Feb 24, 2016 02:22 PM EST

What kind of result could we see if we succeed in limiting carbon emissions--so that temperature rise only occurs at two degrees Celsius above pre-industrial levels by 2030, as 195 nations agreed to do at the Paris climate talks in December? A life-saver, says a new study. 

That is, in the United States, doing so might prevent quite a number of premature deaths -- numbering up to 175,000 by 2030. That could represent health savings of about $250 billion a year, too, according to a new study led by Duke University's Nicholas School of the Environment and the NASA Goddard Institute for Space Studies.

"Many people view climate change as a future problem, but our analysis shows that reducing emissions that cause warming -- many of which also contribute to air pollution -- would benefit public health here and now," Drew T. Shindell at Duke said in a release.

All in all, reducing U.S. emissions -- when we factor in the long-term pluses for global health -- could have benefits that are 5 to 10 times bigger than the costs estimated for delivering necessary technologies or policies, as Shindell noted in the release.

The study findings were published recently in the journal Nature Climate Change.

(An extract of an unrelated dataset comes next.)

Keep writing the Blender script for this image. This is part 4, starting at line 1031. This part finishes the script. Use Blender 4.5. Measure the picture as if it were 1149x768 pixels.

The researchers' analysis involved putting together scenarios that would reduce emissions in two main sectors, transportation and energy -- these are the largest producers of climate pollutants in the U.S. Then they did models to examine climate impacts and benefits to human health if each sector's emissions were limited enough to reach or stay under the 2-degree C ceiling by 2030.

"This is doable," said Shindell in the release. "But it's not going to be easy. Barriers remain, and short-term setbacks are likely. Pledging to reduce our emissions is one thing; implementing the national policies and binding international agreements needed to overcome these obstacles will be challenging."